Blood experts would later determine the tiny splotches of blood were at an angle demonstrating the victim would have had to be at or below 29 inches.

'Reasonable doubt'

In the days following Michele's disappearance, police investigators scoured the Harris property for signs of foul play.

The cracks and crevices in Michele's van were inspected for blood. Even the threads of screws were examined. No blood was found. Brian Earley's fingerprints were left on the strip of metal between the rear and front driver's side doors, pointed toward the driver's seat. Calvin Harris' fingerprints and those of a third person also were discovered.

Investigators also searched Calvin's truck and his all-terrain vehicle, and found no sign of blood.

Police also searched Michele's phone for messages.

"You need to come home as soon as possible," an unnamed friend said in a voicemail. "I am worried sick about you."

None of the voicemails was from Calvin.

Even though Michele was never found and a weapon never located, prosecutors considered the investigation a success.

Tioga County District Attorney Gerald Keene told juries in 2007 and 2009 that the evidence shows that between 11 p.m. Sept. 11 and 7 a.m. Sept. 12, Calvin Harris struck the mother of his children as she entered the home and incapacitated her.

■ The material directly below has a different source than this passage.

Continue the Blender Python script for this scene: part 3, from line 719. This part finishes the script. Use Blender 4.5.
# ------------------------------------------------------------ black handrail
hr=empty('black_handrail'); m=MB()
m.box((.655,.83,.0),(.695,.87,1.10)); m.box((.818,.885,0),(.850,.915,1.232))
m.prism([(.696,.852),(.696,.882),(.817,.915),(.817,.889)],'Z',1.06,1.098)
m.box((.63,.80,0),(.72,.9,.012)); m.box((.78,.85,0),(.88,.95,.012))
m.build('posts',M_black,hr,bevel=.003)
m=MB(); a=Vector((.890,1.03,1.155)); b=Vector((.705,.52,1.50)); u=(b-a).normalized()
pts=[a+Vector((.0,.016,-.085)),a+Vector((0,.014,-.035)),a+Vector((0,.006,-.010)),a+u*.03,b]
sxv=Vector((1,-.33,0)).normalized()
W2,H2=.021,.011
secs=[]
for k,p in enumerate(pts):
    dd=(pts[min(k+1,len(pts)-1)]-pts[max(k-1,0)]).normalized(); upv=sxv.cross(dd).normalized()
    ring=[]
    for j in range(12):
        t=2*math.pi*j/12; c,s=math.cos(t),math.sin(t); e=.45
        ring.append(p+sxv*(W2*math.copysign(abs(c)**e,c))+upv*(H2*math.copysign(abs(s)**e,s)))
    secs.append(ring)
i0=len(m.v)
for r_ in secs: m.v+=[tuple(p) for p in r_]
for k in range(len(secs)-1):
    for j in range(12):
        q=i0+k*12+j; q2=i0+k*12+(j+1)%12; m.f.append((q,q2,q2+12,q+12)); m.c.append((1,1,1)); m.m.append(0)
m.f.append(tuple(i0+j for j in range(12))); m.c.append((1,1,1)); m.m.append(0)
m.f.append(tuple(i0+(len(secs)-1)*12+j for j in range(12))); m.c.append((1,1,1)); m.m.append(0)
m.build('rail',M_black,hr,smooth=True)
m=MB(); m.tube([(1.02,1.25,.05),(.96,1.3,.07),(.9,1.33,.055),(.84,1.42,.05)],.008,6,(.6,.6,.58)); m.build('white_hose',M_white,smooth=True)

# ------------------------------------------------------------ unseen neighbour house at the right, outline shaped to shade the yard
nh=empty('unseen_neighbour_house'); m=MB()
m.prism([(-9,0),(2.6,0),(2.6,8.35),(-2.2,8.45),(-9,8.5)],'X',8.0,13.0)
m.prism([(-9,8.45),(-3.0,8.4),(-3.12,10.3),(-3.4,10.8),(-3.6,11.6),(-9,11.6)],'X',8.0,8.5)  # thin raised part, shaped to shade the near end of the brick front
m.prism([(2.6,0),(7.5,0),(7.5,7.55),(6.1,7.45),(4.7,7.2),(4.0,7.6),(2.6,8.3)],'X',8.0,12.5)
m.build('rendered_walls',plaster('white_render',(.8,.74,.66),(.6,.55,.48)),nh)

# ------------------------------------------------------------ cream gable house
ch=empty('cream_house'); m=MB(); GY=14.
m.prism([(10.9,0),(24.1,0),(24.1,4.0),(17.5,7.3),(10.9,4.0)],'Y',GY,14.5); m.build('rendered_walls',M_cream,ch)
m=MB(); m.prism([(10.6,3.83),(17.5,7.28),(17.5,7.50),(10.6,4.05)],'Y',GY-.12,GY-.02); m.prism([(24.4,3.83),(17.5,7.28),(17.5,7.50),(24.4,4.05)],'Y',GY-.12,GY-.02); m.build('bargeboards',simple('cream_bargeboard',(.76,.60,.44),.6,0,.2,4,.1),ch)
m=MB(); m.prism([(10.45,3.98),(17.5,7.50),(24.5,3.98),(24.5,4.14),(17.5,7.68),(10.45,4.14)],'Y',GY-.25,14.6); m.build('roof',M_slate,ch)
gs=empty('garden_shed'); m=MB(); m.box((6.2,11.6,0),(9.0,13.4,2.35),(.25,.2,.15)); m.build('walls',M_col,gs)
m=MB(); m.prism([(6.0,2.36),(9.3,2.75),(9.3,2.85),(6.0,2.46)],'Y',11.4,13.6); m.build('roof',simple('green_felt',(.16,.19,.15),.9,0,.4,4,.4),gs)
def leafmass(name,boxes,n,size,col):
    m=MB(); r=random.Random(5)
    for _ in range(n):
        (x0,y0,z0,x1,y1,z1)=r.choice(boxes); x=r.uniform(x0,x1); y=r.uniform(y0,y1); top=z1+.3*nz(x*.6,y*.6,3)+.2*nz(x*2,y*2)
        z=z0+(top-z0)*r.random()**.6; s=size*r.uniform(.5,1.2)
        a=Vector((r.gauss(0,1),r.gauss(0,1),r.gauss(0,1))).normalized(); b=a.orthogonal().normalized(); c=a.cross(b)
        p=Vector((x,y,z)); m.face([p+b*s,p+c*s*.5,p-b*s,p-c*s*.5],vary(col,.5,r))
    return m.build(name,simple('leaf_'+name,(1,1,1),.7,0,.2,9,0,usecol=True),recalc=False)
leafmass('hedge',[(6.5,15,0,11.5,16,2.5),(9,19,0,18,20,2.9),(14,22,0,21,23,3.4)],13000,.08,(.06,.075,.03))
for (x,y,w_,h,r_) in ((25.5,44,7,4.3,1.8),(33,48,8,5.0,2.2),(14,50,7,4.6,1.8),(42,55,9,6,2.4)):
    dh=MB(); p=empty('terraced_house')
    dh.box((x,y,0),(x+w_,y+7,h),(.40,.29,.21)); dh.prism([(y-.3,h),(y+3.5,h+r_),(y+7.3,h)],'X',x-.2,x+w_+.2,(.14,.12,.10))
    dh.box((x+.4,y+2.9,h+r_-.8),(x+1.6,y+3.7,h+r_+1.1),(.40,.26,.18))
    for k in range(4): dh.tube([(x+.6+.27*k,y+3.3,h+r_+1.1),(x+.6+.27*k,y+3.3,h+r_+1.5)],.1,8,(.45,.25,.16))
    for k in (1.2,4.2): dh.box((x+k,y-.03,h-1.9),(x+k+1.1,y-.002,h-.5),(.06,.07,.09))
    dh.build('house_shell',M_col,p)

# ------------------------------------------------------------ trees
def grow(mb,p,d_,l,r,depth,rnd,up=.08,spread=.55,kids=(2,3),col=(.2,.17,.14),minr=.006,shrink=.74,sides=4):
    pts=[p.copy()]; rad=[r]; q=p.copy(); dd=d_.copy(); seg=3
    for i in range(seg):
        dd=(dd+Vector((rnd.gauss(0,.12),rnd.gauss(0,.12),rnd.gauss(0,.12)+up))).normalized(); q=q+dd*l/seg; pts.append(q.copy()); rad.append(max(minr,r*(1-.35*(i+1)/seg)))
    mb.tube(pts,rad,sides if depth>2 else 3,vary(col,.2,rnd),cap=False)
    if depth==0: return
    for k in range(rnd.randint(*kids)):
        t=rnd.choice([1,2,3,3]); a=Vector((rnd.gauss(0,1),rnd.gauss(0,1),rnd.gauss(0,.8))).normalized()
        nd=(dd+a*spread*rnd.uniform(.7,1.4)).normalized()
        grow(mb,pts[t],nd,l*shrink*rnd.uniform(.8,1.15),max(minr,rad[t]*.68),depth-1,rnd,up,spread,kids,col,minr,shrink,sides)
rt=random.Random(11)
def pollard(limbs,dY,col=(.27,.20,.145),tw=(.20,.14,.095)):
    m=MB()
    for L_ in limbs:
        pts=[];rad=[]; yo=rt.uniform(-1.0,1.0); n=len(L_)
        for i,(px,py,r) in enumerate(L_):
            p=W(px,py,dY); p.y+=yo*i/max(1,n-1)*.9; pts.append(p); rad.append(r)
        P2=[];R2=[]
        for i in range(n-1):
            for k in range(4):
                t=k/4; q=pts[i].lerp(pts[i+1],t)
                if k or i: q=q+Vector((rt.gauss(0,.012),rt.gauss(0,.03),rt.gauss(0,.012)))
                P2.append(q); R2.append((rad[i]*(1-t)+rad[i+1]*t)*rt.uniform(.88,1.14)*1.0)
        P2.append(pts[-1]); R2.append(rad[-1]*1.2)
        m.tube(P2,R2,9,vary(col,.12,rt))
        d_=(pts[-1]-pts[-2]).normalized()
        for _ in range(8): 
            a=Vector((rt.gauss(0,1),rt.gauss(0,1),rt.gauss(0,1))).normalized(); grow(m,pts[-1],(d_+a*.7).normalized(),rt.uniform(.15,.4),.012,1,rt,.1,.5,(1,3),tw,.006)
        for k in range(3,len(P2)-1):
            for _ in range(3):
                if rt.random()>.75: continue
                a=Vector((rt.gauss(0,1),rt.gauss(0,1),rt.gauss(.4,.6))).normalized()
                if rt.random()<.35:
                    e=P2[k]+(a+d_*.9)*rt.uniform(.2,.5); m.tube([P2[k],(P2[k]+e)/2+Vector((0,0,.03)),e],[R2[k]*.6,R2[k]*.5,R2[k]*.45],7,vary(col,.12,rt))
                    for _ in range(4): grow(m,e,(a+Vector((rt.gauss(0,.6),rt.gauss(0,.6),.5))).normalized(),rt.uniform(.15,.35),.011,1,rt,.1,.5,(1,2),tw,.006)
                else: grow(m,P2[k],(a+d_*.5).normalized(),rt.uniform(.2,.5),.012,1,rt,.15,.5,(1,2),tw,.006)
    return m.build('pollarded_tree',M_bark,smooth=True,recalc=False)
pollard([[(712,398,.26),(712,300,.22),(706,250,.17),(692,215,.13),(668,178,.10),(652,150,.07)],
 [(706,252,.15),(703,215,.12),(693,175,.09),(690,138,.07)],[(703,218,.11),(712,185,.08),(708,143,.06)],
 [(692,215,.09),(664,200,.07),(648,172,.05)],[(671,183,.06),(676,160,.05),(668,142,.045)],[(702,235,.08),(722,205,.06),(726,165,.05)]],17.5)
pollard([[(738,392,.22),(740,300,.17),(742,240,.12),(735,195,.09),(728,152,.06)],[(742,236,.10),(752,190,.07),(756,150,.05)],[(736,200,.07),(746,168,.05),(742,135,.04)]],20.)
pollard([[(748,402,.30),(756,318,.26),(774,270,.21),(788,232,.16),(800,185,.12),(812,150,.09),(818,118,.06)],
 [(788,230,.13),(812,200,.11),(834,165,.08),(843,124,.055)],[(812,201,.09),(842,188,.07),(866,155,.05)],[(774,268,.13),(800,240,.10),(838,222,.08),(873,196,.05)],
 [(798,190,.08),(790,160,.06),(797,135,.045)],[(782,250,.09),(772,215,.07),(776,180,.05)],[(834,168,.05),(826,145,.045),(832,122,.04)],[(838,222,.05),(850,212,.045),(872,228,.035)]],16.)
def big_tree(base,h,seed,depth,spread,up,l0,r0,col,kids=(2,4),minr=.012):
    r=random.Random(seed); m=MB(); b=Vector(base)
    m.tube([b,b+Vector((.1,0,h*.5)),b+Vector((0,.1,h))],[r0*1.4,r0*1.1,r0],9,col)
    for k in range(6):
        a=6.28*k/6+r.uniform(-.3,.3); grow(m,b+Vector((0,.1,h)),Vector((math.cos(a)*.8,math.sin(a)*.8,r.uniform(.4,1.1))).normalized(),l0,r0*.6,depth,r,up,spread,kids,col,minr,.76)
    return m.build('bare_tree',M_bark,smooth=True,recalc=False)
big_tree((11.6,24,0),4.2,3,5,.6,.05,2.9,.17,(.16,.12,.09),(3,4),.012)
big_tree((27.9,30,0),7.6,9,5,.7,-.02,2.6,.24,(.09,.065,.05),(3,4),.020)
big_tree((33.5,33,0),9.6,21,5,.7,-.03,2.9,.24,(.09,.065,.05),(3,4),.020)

As Michele fell to the garage floor, Keene maintained, her husband's attack sent tiny specks of blood around the garage doorway. After allegedly killing her, Calvin Harris allegedly disposed of her body and weapon in the span of less than eight hours.

Calvin Harris' defense attorneys argued the investigation focused on him and only him, that his behavior was abnormal due to the bizarre circumstances in which he suddenly found himself upon Michele's disappearance, and that some mysteries are never solved.

Tubbs' testimony after the first verdict resulted in a new trial for Harris in 2009.

The juries in both trials convicted Harris of second-degree murder.

But they also expressed reservations. In both cases, the juries deliberated for more than a day asked the presiding judge to define "reasonable doubt."

The weight of the task assigned to the jury seemed to defy any simple definition.

"When is a doubt of guilt a reasonable doubt under our law?" Judge Martin E. Smith said at the first trial. "A doubt of the defendant's guilt, to be a reasonable doubt, must be a doubt for which some reason can be given."